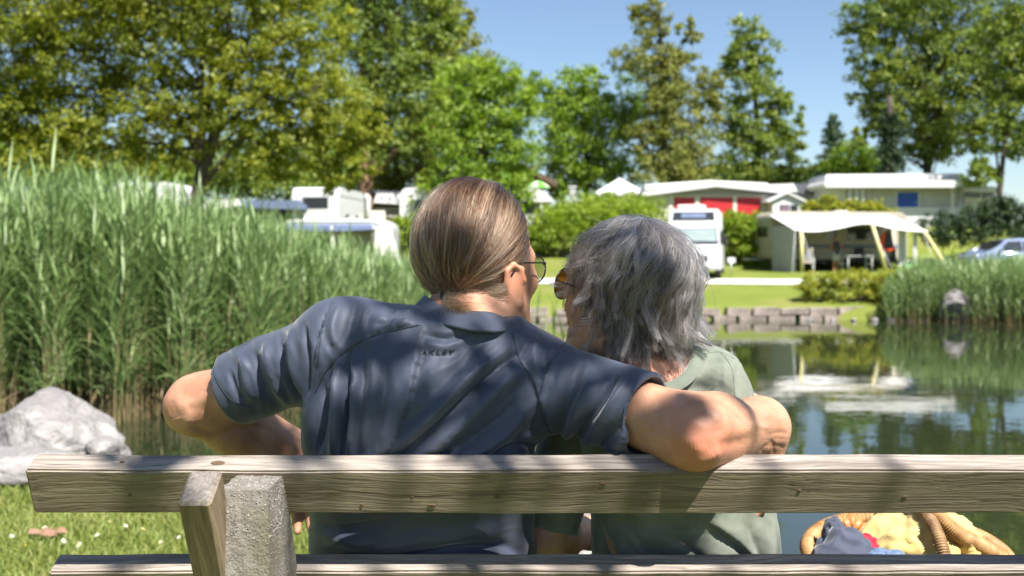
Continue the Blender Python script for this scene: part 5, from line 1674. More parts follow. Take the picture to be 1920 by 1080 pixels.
# ------------------------------------------------------------------ the couple on the bench
def skin_mat(name, c1, c2, cr):
    m = bpy.data.materials.new(name); m.use_nodes = True
    nt = m.node_tree; b = nt.nodes['Principled BSDF']
    setin(b, 'Roughness', .48); setin(b, 'Specular IOR Level', .4)
    setin(b, 'Subsurface Weight', .25); setin(b, 'Subsurface Radius', (1.0, .35, .2)); setin(b, 'Subsurface Scale', .004)
    tc = nn(nt, 'ShaderNodeTexCoord')
    n1 = nn(nt, 'ShaderNodeTexNoise'); setin(n1, 'Scale', 24.0); setin(n1, 'Detail', 6.0); nt.links.new(tc.outputs['Object'], n1.inputs['Vector'])
    rp = nn(nt, 'ShaderNodeValToRGB'); rp.color_ramp.elements[0].position = .35; rp.color_ramp.elements[1].position = .68
    rp.color_ramp.elements[0].color = c4(c1); rp.color_ramp.elements[1].color = c4(c2); nt.links.new(n1.outputs['Fac'], rp.inputs[0])
    at = nn(nt, 'ShaderNodeAttribute', attribute_name='ruddy')
    mx = nn(nt, 'ShaderNodeMix', data_type='RGBA'); nt.links.new(at.outputs['Fac'], mx.inputs[0]); nt.links.new(rp.outputs[0], mx.inputs[6]); mx.inputs[7].default_value = c4(cr)
    nt.links.new(mx.outputs[2], b.inputs['Base Color'])
    n2 = nn(nt, 'ShaderNodeTexNoise'); setin(n2, 'Scale', 420.0); setin(n2, 'Detail', 3.0); nt.links.new(tc.outputs['Object'], n2.inputs['Vector'])
    vo = nn(nt, 'ShaderNodeTexVoronoi'); setin(vo, 'Scale', 260.0); nt.links.new(tc.outputs['Object'], vo.inputs['Vector'])
    ad = nn(nt, 'ShaderNodeMath', operation='ADD'); nt.links.new(n2.outputs['Fac'], ad.inputs[0]); nt.links.new(vo.outputs['Distance'], ad.inputs[1])
    bu = nn(nt, 'ShaderNodeBump'); setin(bu, 'Strength', .18); setin(bu, 'Distance', .0010); nt.links.new(ad.outputs[0], bu.inputs['Height']); nt.links.new(bu.outputs[0], b.inputs['Normal'])
    return m
M_skinm = skin_mat('sun_tanned_skin', (0.36, 0.18, 0.11), (0.50, 0.275, 0.18), (0.42, 0.12, 0.065))
M_skinw = skin_mat('fair_tanned_skin', (0.45, 0.235, 0.155), (0.53, 0.30, 0.205), (0.46, 0.16, 0.09))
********
REQUEST
Please write out all of the material above without changing a word, and omit any pictures.

THE RESULT
Continue the Blender Python script for this scene: part 5, from line 1674. More parts follow. Take the picture to be 1920 by 1080 pixels.
# ------------------------------------------------------------------ the couple on the bench
def skin_mat(name, c1, c2, cr):
    m = bpy.data.materials.new(name); m.use_nodes = True
    nt = m.node_tree; b = nt.nodes['Principled BSDF']
    setin(b, 'Roughness', .48); setin(b, 'Specular IOR Level', .4)
    setin(b, 'Subsurface Weight', .25); setin(b, 'Subsurface Radius', (1.0, .35, .2)); setin(b, 'Subsurface Scale', .004)
    tc = nn(nt, 'ShaderNodeTexCoord')
    n1 = nn(nt, 'ShaderNodeTexNoise'); setin(n1, 'Scale', 24.0); setin(n1, 'Detail', 6.0); nt.links.new(tc.outputs['Object'], n1.inputs['Vector'])
    rp = nn(nt, 'ShaderNodeValToRGB'); rp.color_ramp.elements[0].position = .35; rp.color_ramp.elements[1].position = .68
    rp.color_ramp.elements[0].color = c4(c1); rp.color_ramp.elements[1].color = c4(c2); nt.links.new(n1.outputs['Fac'], rp.inputs[0])
    at = nn(nt, 'ShaderNodeAttribute', attribute_name='ruddy')
    mx = nn(nt, 'ShaderNodeMix', data_type='RGBA'); nt.links.new(at.outputs['Fac'], mx.inputs[0]); nt.links.new(rp.outputs[0], mx.inputs[6]); mx.inputs[7].default_value = c4(cr)
    nt.links.new(mx.outputs[2], b.inputs['Base Color'])
    n2 = nn(nt, 'ShaderNodeTexNoise'); setin(n2, 'Scale', 420.0); setin(n2, 'Detail', 3.0); nt.links.new(tc.outputs['Object'], n2.inputs['Vector'])
    vo = nn(nt, 'ShaderNodeTexVoronoi'); setin(vo, 'Scale', 260.0); nt.links.new(tc.outputs['Object'], vo.inputs['Vector'])
    ad = nn(nt, 'ShaderNodeMath', operation='ADD'); nt.links.new(n2.outputs['Fac'], ad.inputs[0]); nt.links.new(vo.outputs['Distance'], ad.inputs[1])
    bu = nn(nt, 'ShaderNodeBump'); setin(bu, 'Strength', .18); setin(bu, 'Distance', .0010); nt.links.new(ad.outputs[0], bu.inputs['Height']); nt.links.new(bu.outputs[0], b.inputs['Normal'])
    return m
M_skinm = skin_mat('sun_tanned_skin', (0.36, 0.18, 0.11), (0.50, 0.275, 0.18), (0.42, 0.12, 0.065))
M_skinw = skin_mat('fair_tanned_skin', (0.45, 0.235, 0.155), (0.53, 0.30, 0.205), (0.46, 0.16, 0.09))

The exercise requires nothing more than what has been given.